Scenes as source code
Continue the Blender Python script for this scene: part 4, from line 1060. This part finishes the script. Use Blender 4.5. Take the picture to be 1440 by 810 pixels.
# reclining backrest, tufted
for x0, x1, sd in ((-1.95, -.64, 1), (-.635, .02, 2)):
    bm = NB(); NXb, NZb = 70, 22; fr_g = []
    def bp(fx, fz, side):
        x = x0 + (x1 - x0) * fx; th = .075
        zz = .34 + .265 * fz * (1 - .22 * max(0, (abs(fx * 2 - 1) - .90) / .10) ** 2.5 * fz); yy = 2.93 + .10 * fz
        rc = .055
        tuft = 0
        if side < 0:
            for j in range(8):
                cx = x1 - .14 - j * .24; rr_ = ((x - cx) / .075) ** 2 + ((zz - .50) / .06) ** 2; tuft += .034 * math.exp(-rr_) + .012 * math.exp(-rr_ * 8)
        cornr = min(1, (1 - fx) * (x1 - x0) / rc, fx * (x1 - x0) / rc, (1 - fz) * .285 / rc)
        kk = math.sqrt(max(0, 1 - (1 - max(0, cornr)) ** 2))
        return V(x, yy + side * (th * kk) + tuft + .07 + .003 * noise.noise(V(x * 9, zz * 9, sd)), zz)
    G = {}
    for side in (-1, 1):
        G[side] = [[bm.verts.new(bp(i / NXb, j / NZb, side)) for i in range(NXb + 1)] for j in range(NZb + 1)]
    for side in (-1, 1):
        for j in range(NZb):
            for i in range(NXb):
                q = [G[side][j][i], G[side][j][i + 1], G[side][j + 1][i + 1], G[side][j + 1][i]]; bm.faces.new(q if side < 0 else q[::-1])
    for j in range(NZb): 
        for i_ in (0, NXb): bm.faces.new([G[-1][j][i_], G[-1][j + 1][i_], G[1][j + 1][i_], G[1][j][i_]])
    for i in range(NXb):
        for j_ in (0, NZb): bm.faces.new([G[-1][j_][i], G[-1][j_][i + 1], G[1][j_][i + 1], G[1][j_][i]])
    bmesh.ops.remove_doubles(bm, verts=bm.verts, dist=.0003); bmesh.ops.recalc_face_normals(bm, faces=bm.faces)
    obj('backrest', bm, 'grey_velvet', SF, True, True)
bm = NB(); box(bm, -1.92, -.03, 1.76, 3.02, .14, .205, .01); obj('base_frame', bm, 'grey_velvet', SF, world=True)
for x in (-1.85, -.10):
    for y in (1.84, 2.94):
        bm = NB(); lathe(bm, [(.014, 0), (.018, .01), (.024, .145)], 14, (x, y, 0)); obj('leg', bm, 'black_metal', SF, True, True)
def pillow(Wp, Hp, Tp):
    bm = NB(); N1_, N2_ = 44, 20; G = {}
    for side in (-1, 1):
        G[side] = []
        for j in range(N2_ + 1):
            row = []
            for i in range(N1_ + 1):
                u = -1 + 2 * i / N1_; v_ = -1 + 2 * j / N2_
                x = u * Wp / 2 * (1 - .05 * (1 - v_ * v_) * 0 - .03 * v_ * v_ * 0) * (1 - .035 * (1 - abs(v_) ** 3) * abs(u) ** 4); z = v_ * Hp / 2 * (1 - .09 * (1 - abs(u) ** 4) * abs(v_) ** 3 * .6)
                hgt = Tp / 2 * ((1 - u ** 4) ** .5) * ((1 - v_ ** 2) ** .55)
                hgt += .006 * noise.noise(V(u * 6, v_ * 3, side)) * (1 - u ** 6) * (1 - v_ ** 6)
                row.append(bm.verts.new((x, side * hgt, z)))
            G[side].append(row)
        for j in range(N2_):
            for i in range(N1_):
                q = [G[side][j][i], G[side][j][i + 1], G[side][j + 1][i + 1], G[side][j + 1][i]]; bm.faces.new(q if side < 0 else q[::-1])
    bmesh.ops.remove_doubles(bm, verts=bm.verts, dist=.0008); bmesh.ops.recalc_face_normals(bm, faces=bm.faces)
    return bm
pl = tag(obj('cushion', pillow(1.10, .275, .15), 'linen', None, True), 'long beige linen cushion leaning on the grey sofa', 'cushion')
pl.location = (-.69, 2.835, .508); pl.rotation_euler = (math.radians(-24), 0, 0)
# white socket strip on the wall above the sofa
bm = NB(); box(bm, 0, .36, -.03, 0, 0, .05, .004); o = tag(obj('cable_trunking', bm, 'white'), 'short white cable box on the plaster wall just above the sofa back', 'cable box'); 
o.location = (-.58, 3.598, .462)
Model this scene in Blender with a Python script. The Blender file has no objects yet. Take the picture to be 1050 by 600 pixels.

◆ WORK TO COMPLETE ◆
Exactly reproduce all of the entries above.

◆ RESPONSE TO THIS TASK ◆
Continue the Blender Python script for this scene: part 4, from line 1060. This part finishes the script. Use Blender 4.5. Take the picture to be 1440 by 810 pixels.
# reclining backrest, tufted
for x0, x1, sd in ((-1.95, -.64, 1), (-.635, .02, 2)):
    bm = NB(); NXb, NZb = 70, 22; fr_g = []
    def bp(fx, fz, side):
        x = x0 + (x1 - x0) * fx; th = .075
        zz = .34 + .265 * fz * (1 - .22 * max(0, (abs(fx * 2 - 1) - .90) / .10) ** 2.5 * fz); yy = 2.93 + .10 * fz
        rc = .055
        tuft = 0
        if side < 0:
            for j in range(8):
                cx = x1 - .14 - j * .24; rr_ = ((x - cx) / .075) ** 2 + ((zz - .50) / .06) ** 2; tuft += .034 * math.exp(-rr_) + .012 * math.exp(-rr_ * 8)
        cornr = min(1, (1 - fx) * (x1 - x0) / rc, fx * (x1 - x0) / rc, (1 - fz) * .285 / rc)
        kk = math.sqrt(max(0, 1 - (1 - max(0, cornr)) ** 2))
        return V(x, yy + side * (th * kk) + tuft + .07 + .003 * noise.noise(V(x * 9, zz * 9, sd)), zz)
    G = {}
    for side in (-1, 1):
        G[side] = [[bm.verts.new(bp(i / NXb, j / NZb, side)) for i in range(NXb + 1)] for j in range(NZb + 1)]
    for side in (-1, 1):
        for j in range(NZb):
            for i in range(NXb):
                q = [G[side][j][i], G[side][j][i + 1], G[side][j + 1][i + 1], G[side][j + 1][i]]; bm.faces.new(q if side < 0 else q[::-1])
    for j in range(NZb): 
        for i_ in (0, NXb): bm.faces.new([G[-1][j][i_], G[-1][j + 1][i_], G[1][j + 1][i_], G[1][j][i_]])
    for i in range(NXb):
        for j_ in (0, NZb): bm.faces.new([G[-1][j_][i], G[-1][j_][i + 1], G[1][j_][i + 1], G[1][j_][i]])
    bmesh.ops.remove_doubles(bm, verts=bm.verts, dist=.0003); bmesh.ops.recalc_face_normals(bm, faces=bm.faces)
    obj('backrest', bm, 'grey_velvet', SF, True, True)
bm = NB(); box(bm, -1.92, -.03, 1.76, 3.02, .14, .205, .01); obj('base_frame', bm, 'grey_velvet', SF, world=True)
for x in (-1.85, -.10):
    for y in (1.84, 2.94):
        bm = NB(); lathe(bm, [(.014, 0), (.018, .01), (.024, .145)], 14, (x, y, 0)); obj('leg', bm, 'black_metal', SF, True, True)
def pillow(Wp, Hp, Tp):
    bm = NB(); N1_, N2_ = 44, 20; G = {}
    for side in (-1, 1):
        G[side] = []
        for j in range(N2_ + 1):
            row = []
            for i in range(N1_ + 1):
                u = -1 + 2 * i / N1_; v_ = -1 + 2 * j / N2_
                x = u * Wp / 2 * (1 - .05 * (1 - v_ * v_) * 0 - .03 * v_ * v_ * 0) * (1 - .035 * (1 - abs(v_) ** 3) * abs(u) ** 4); z = v_ * Hp / 2 * (1 - .09 * (1 - abs(u) ** 4) * abs(v_) ** 3 * .6)
                hgt = Tp / 2 * ((1 - u ** 4) ** .5) * ((1 - v_ ** 2) ** .55)
                hgt += .006 * noise.noise(V(u * 6, v_ * 3, side)) * (1 - u ** 6) * (1 - v_ ** 6)
                row.append(bm.verts.new((x, side * hgt, z)))
            G[side].append(row)
        for j in range(N2_):
            for i in range(N1_):
                q = [G[side][j][i], G[side][j][i + 1], G[side][j + 1][i + 1], G[side][j + 1][i]]; bm.faces.new(q if side < 0 else q[::-1])
    bmesh.ops.remove_doubles(bm, verts=bm.verts, dist=.0008); bmesh.ops.recalc_face_normals(bm, faces=bm.faces)
    return bm
pl = tag(obj('cushion', pillow(1.10, .275, .15), 'linen', None, True), 'long beige linen cushion leaning on the grey sofa', 'cushion')
pl.location = (-.69, 2.835, .508); pl.rotation_euler = (math.radians(-24), 0, 0)
# white socket strip on the wall above the sofa
bm = NB(); box(bm, 0, .36, -.03, 0, 0, .05, .004); o = tag(obj('cable_trunking', bm, 'white'), 'short white cable box on the plaster wall just above the sofa back', 'cable box'); 
o.location = (-.58, 3.598, .462)
Model this scene in Blender with a Python script. The Blender file has no objects yet. Take the picture to be 1050 by 600 pixels.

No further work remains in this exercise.